USC Libraries Receive Rubén Salazar Archives

The family of Rubén Salazar has donated his archives to the University of Southern California Libraries. The collection—a gift from Salazar’s children Lisa Salazar Johnson, Stephanie Salazar Cook, and John Salazar—includes personal and professional artifacts that document the late journalist’s life from his birth in Ciudad Juarez, Mexico, in 1928, to his 1970 death in Los Angeles.

The Rubén Salazar archives include photographs and correspondence, clippings and draft manuscripts of stories, and cards and letters from his supporters. Such unique items as his briefcase—with its contents carefully preserved—reveal a degree of detail about his life and work that now will be preserved for students and researchers at USC and around the world.

“This collection adds immeasurably to the resources available for the study of Rubén Salazar and his story,” said Catherine Quinlan, dean of the USC Libraries. “As significant as his story is to Southern California, it is also a story of much national and international significance. I am grateful to the Salazar family for entrusting their father’s archives to our libraries, and I look forward to helping make possible the interdisciplinary scholarship that is certain to emerge from the collection.”

Rubén Salazar served in the U.S. Army prior to attending Texas Western College, graduating in 1954 with a degree in journalism. From 1959 until 1970, he reported local news and wrote columns for the Los Angeles Times. Salazar left the Times in early 1970 to serve as news director for KMEX, a Spanish-language television station in Los Angeles.

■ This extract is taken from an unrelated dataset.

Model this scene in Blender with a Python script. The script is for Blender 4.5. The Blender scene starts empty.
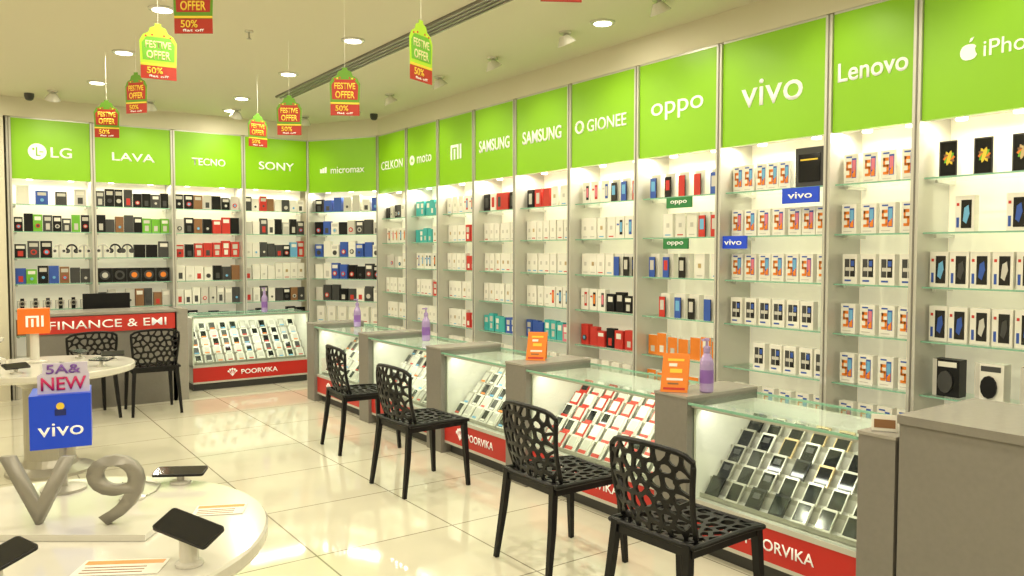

Salazar’s work as a local reporter, Vietnam War correspondent, and Mexico City bureau chief for the Los Angeles Times earned recognition at a time when few Latinos held visible positions as leaders in Southern California or the U.S., particularly in the news media. Salazar was one of the most prominent Latinos working for any major metropolitan daily newspapers in the 1950s and ‘60s, and he had a major impact on local television coverage as news director for KMEX.

While covering the National Chicano Moratorium march against the Vietnam War, Salazar died after being struck by a teargas canister fired by a Los Angeles County Sheriff’s deputy. The district attorney at the time declined to file charges against the deputy.

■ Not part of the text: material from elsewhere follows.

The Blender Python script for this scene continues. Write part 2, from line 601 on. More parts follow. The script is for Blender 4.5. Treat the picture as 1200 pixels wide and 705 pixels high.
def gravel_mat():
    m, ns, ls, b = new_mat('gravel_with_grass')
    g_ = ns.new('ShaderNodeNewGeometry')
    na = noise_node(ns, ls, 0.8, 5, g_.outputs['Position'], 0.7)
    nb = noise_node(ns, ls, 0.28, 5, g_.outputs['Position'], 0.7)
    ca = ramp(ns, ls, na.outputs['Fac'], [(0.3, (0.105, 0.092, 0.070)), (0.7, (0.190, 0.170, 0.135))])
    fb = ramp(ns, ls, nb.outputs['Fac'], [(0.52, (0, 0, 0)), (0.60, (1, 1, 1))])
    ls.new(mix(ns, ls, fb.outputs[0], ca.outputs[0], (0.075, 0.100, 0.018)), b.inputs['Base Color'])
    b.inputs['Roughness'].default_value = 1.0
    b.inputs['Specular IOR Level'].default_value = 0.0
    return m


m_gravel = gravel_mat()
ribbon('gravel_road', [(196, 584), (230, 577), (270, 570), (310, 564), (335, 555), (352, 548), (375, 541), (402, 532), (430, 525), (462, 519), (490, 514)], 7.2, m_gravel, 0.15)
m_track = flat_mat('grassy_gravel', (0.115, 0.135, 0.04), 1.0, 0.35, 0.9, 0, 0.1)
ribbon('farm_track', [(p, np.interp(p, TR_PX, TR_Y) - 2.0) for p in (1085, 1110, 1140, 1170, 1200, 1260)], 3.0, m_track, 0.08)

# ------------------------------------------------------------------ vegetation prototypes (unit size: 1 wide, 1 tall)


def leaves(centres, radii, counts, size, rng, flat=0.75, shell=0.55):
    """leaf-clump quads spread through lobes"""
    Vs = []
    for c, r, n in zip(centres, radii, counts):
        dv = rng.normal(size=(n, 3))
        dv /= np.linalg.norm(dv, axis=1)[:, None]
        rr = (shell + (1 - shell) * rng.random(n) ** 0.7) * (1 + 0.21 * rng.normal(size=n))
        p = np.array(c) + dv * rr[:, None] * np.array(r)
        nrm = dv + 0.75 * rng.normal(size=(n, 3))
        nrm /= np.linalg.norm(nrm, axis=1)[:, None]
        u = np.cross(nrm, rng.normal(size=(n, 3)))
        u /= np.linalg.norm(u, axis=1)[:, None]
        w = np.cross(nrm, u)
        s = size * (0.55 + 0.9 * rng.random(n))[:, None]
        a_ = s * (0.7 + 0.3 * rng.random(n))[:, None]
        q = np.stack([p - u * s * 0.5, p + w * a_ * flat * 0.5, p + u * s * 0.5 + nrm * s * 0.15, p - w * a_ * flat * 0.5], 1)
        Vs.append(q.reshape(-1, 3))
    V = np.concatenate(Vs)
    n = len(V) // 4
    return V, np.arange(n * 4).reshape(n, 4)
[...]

Professor Félix Gutiérrez of the Annenberg School for Communication and Journalism acknowledged Salazar’s influence on his career. “Rubén Salazar was an inspirational role model to me when I was a college journalist in the early 1960s,” Gutiérrez said. “I got to know him later when he covered Chicano Movement advocacy for better educational opportunities. As a professor, I try to teach and live up to the high standards he set.”

Among a host of honors, Salazar was a two-time winner of the Greater Los Angeles Press Club Award, and he earned the 1965 Equal Opportunity Foundation award. The Robert F. Kennedy Journalism Award was presented posthumously in 1971, and in 2008, the United States Postal Service honored Salazar with a commemorative postage stamp.

Professor Gutiérrez, USC Boeckmann Center for Iberian and Latin American Studies Librarian Barbara Robinson, and Annenberg Fellow Phillip Rodriguez worked with the Salazar family to bring the collection to the USC Libraries.